In today’s Pastor’s Pen I want to briefly consider the doctrine of Regeneration, or the other term is the New Birth.  To begin with we should ask the question, “How does spiritual life occur in the life of a person?”  Common answers to this question are “by faith in Jesus,” or by “repentance and trust.”  These are of course true but they answer the question of what a person does in response to the truth, what they don’t answer is why or how one person responds and another doesn’t.  The doctrine of regeneration or the New Birth addresses this more fundamental question.  What enables us to respond to the message of Jesus is the special work of the Spirit of God in the New Birth.   What is the new birth?  “The new birth is the implanting of a new life in the soul.  It is the act of God by which a principle of new life is implanted in a person such that their disposition moves from death to life.”[1]  The classic passage on this topic is Jesus’ conversation with Nicodemus.  There are two important observations I think worthy of our notice.
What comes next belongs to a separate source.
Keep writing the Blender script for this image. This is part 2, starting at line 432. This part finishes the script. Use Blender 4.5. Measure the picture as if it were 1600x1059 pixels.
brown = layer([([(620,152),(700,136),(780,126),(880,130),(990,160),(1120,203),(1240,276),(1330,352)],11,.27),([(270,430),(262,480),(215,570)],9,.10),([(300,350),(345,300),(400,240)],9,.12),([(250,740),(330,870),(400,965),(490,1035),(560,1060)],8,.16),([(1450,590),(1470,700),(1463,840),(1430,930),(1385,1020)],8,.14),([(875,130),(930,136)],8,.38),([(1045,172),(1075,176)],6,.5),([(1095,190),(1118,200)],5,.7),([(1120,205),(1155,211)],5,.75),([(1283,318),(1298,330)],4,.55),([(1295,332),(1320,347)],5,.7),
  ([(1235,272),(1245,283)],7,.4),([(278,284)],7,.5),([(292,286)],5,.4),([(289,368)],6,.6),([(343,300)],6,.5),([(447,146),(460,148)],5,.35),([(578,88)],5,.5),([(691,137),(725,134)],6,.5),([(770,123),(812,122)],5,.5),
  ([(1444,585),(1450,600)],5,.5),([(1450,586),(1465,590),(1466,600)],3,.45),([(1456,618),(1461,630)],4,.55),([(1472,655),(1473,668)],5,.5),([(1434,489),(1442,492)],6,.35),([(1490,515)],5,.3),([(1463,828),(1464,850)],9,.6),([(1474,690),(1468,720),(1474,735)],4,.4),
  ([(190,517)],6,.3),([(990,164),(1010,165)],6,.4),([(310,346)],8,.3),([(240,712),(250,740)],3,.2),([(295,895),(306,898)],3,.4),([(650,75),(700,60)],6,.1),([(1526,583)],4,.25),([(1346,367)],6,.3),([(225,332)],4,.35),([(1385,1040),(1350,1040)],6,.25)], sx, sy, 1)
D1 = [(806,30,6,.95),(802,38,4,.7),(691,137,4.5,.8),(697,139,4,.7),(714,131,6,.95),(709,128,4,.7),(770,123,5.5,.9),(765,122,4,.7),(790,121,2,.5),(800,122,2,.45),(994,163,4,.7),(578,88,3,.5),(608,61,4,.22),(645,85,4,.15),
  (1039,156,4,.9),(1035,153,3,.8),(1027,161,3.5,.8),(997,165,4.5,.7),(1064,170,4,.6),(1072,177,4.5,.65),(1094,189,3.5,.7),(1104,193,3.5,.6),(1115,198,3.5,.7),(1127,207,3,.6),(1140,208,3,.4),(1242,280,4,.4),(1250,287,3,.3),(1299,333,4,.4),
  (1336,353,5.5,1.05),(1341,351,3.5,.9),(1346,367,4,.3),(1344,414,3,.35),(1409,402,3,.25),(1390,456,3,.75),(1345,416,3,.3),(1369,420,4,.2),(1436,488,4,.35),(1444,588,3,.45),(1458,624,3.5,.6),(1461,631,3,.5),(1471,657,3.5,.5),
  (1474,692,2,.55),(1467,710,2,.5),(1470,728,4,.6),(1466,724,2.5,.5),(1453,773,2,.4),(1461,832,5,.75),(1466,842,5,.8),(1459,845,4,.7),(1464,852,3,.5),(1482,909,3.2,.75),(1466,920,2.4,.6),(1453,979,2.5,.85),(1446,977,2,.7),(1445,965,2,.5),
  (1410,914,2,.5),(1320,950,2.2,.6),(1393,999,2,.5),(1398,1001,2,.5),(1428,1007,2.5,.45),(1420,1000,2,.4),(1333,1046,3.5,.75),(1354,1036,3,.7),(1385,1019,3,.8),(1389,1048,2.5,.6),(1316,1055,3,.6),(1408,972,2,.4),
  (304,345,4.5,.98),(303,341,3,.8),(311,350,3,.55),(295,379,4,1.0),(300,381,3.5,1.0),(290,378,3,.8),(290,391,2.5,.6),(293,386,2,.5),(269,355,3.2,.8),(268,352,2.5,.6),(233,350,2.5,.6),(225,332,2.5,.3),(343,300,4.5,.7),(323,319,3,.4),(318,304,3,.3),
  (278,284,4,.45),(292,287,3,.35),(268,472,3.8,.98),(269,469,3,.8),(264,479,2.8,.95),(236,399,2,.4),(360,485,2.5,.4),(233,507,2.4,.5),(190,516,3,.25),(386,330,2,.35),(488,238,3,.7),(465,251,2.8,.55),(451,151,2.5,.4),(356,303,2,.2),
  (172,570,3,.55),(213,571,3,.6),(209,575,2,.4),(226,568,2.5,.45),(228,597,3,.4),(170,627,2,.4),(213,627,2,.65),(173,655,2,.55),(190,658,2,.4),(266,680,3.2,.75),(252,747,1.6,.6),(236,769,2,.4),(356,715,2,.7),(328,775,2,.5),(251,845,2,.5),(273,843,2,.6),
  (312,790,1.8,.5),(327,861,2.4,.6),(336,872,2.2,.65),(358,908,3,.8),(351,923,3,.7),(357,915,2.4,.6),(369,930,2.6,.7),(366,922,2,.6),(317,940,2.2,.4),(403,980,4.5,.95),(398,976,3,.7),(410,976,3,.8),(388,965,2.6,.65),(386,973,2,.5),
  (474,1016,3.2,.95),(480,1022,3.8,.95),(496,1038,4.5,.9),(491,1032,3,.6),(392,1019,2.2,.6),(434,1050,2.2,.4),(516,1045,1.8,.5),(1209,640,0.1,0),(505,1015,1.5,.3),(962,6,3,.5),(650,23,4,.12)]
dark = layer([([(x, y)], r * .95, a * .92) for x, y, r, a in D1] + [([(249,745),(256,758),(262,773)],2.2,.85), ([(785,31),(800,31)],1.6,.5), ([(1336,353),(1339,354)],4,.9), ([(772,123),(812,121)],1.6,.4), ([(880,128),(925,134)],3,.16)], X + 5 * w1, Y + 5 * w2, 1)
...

First is that Jesus chose to teach this truth to this particular man and the second is the metaphor Jesus chose to teach this spiritual reality.  Let’s think briefly about Nicodemus.  What is so significant about why Jesus spoke this truth to this man?  To answer that we need to think about who is Nicodemus?  The passage tells us he is a pharisee, a member of the Sanhedrin and a “teacher of Israel.”  These three descriptions give us critical insight into this man.  He is highly educated, he is wealthy, he is very religious and moral, he’s successful and well connected.  From all points Nicodemus is not a person in need of moral reconstruction.  He is not an overly emotional type and he is not looking to Jesus because he senses personal need.  This can be seen by several facts when he addresses Jesus.  

First, he doesn’t ask a question but simply makes the statement “Teacher, we know you are from God because no one could do the works you are doing unless God is with him.”  Second, he calls him “Teacher,” not “Lord” or “Son of David” as others do who come to Jesus out of personal need.  Third speaks out of his group identity not with the personal pronoun “I.”  Yet to this very accomplished, moral, religious top of society person Jesus quite abruptly says, “I tell you the truth unless one is born again, he cannot see the kingdom of God.”  What is Jesus getting at?  Just this, it doesn’t matter how far you are from God or what sins you have committed nor does it matter how much you have done or how well you have performed or how high you have ascended …  everyone without exception has to be born again by the Spirit of God.  This means that everyone “sinners” and “righteous persons” all start at the same point. 
 
Total dependency and need.   Jesus chooses this man to teach and illustrate that religious activity, moral achievement and societal achievement counts for nothing in the sight of God.  That’s the first point.  This is both comforting and humbling.  The second point is the metaphor of the new birth.  What do we learn about the new birth in this metaphor?  Several things.  First, life happens at conception.  At the moment of conception there is an explosion of life.  All that is needed for human life is written in at conception.  The new birth is like this in that the implantation of the Spirit of Life causes an explosion of life to occur in the formerly spiritually dead man or woman.  In another passage Paul says, “you who were dead in your transgressions have been made alive in Christ Jesus.”  Wherever the Spirit of God moves there is life.  So, the first part is to understand that the new birth is the sovereign work of God’s Spirit to bring new life where there was only deadness.  The second is the implanting of new sight.  Jesus says, “Unless one is born again you cannot see the kingdom of God.”  When a baby is born, they move from a dark place into a whole new world of life and part of that is the ability to see.  Spiritual life is the same way in that before regeneration we lived in darkness.  We thought we saw but we lived according to our understanding.  The Bible says, “If we say we have fellowship with him but we walk in darkness we life and do not practice the truth.”  The new birth gives us new senses.  We see things that before we did not understand.  We taste and see that the Lord is good.  We hear the word and we know it to be the voice of the shepherd.  So, you know you’re born again if and when you begin to “see” the new world of the kingdom of God.  

Thirdly and finally the new birth is an implanting of a new identity.  To be born of God means that God gives us a whole new identity.  We tend to build our identities on false foundations.  Things like our athletic ability, our musical ability, our academic accomplishments, our work and career or our family, or our financial success and many other things.  These are false and fragile identities that fall apart when something comes along that threatens them.  But to be born of God gives us an identity that is stable and enduring.  It means I am a child of God.  Loved. Created in his image.  Safe in his arms.  This changes us from the inside … if we will meditate upon it and learn to live out of it.  The new birth is the sovereign work of God to bring about a whole new life.  Wherever the Spirit of God is there is life.  Worship him today and thank him for making you alive in Jesus.  “But to all who did receive him, who believed in his name, he gave the right to be children of God.”


[1] Martin Lloyd Jones, “God the Holy Spirit” p. 78.